Coleman Silk est un professeur d'université reconnu quand, accusé d'avoir tenu des propos racistes envers des étudiants, il est contraint de démissionner. Il renonce à sa carrière plutôt que de livrer un secret qui aurait pu l'innocenter. L'écrivain Nathan Zuckerman découvre le passé inouï de son voisin. Il assiste de loin à sa liaison sulfureuse avec une femme de trente ans sa cadette, Faunia, qui est poursuivi par un ex-mari vétéran du Vietnam et obsédé de vengeance.
Nathan Zuckerman, sorte de double de l'auteur, est le narrateur et mène l'enquête. A la fois témoin et protagoniste, il nous livre les éléments petit à petit. On découvre avec lui des personnalités complexes qui tentent de se réinventer. Étriqué par leurs origines ou leurs milieux sociaux, ils cherchent à s'inventer une nouvelle vie. Mais cela suppose des sacrifices, des mensonges et des renoncements. A travers eux on est amené à réfléchir sur nos identités et sur la nécessité ou non d'accepter d'où l'on vient.
A travers ce roman on retrouve les blessures encore à vif de L'Amérique, tel que la guerre du Vietnam et le racisme contre les noirs. C'est aussi une charge contre la morale bien pensante qui se mêle et s'offusque de la vie intime de leurs voisins. Les parallèles entre l'affaire Levinski, qui défraie la chronique au moment de l'intrigue, et l'histoire d'amour entre Colman et Faunia illustrent cela. Les discussions autour de ces deux couples pointent le ridicule et la futilité de ces questions.
J'ai beaucoup aimé le personnage de Delphine, enseignante d'origine française venue chercher aux Etas-Unis un moyen de s'affranchir de sa famille trop parfaite. Elle donne lieu à une réflexion sur les incompréhensions entre différentes cultures. Elle analyse ses difficultés à se lier à ses collègues et à construire une relation avec un homme américain. Désorientée, car entourée de schémas familiaux et moraux qui ne lui sont pas familiers, il lui faut trouver sa place. C'est un personnage secondaire mais très intéressant.

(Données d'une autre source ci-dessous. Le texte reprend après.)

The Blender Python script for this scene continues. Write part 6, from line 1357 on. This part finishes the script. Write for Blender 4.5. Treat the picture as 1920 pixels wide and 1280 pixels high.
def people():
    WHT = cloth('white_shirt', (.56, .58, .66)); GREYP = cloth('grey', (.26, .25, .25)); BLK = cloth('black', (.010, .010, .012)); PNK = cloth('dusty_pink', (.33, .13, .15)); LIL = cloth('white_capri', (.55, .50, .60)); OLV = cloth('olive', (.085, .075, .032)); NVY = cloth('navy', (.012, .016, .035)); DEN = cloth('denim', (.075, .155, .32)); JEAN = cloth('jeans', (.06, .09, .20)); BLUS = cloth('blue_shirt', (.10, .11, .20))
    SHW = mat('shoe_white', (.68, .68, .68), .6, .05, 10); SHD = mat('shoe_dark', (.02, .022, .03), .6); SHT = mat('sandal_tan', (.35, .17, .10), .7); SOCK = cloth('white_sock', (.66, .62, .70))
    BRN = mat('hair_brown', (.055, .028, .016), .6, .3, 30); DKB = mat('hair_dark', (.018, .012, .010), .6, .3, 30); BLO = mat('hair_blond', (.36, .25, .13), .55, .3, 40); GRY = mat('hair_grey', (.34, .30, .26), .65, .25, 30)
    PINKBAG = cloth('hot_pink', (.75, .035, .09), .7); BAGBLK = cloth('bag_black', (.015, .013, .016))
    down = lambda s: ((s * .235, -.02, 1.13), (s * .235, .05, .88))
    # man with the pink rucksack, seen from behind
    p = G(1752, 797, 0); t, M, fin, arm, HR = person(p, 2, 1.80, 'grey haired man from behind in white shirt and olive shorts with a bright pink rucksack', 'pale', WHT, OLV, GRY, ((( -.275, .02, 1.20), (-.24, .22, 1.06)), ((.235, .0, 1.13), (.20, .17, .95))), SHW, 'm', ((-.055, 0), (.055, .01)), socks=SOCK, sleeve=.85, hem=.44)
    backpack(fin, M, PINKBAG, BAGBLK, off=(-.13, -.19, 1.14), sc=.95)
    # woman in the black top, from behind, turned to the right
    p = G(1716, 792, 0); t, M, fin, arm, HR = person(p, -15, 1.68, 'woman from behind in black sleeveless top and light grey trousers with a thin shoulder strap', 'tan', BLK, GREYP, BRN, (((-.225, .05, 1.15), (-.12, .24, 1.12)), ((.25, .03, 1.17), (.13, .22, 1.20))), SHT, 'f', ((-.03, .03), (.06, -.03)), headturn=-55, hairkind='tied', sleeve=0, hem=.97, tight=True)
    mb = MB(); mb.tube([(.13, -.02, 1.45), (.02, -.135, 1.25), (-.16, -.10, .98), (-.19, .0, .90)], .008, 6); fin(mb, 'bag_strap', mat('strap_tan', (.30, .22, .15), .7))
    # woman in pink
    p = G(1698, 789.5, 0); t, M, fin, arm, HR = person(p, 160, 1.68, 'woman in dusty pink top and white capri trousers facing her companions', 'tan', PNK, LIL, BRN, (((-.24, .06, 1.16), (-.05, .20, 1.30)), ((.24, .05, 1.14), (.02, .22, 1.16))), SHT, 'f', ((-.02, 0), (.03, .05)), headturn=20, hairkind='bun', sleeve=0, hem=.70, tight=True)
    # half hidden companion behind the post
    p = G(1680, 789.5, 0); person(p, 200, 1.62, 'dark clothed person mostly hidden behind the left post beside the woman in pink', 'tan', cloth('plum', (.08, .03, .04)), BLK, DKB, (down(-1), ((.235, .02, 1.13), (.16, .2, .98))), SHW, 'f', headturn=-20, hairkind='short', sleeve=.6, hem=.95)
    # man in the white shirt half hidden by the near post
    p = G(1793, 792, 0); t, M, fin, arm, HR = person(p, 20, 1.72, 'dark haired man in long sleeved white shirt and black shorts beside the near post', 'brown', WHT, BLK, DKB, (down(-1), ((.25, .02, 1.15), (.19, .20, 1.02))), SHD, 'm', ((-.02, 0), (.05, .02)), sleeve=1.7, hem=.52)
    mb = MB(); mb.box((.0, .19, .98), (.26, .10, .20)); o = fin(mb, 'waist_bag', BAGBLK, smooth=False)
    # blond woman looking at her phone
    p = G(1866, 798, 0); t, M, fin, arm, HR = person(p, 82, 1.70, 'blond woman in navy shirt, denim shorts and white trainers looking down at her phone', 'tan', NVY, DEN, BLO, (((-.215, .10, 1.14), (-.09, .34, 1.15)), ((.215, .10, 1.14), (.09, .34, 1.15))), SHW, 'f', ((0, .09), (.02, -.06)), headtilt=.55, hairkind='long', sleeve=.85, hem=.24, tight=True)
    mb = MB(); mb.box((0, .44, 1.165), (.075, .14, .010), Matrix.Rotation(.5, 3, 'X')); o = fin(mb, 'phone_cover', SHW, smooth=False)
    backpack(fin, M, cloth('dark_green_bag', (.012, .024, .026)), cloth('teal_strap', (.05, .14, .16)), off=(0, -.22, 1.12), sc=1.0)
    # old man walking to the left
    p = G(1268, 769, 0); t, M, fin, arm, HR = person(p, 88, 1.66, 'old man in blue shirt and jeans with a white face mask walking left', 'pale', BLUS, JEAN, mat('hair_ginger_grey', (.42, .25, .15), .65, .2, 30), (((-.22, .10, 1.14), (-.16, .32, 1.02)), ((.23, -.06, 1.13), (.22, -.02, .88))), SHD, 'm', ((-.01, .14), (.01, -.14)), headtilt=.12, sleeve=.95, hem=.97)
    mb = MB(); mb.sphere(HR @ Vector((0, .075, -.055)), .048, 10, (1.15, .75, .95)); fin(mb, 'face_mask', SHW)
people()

Les passages évoquant les thérapies pour soigner les troubles des soldats revenant du Vietnam sont aussi saisissants. Il y a beaucoup de violence et d'humanité là-dedans. Ces hommes tentent de s'entraider pour surmonter cela alors que leur pays ne leur propose rien. On comprend la difficulté à se reconstruire après cette guerre et les ravages qu'elle a pu faire ensuite sur la société toute entière.
Après Le complot contre l’Amérique et La tache, il est sûr que je relirai des romans de Philip Roth. Il a le don de créer des personnages intenses et complexes ainsi que celui de pousser à la réflexion par la fiction. Il parle de problématiques américaines mais il y a de l'universel dans ses livres, et c'est cela qui me touche.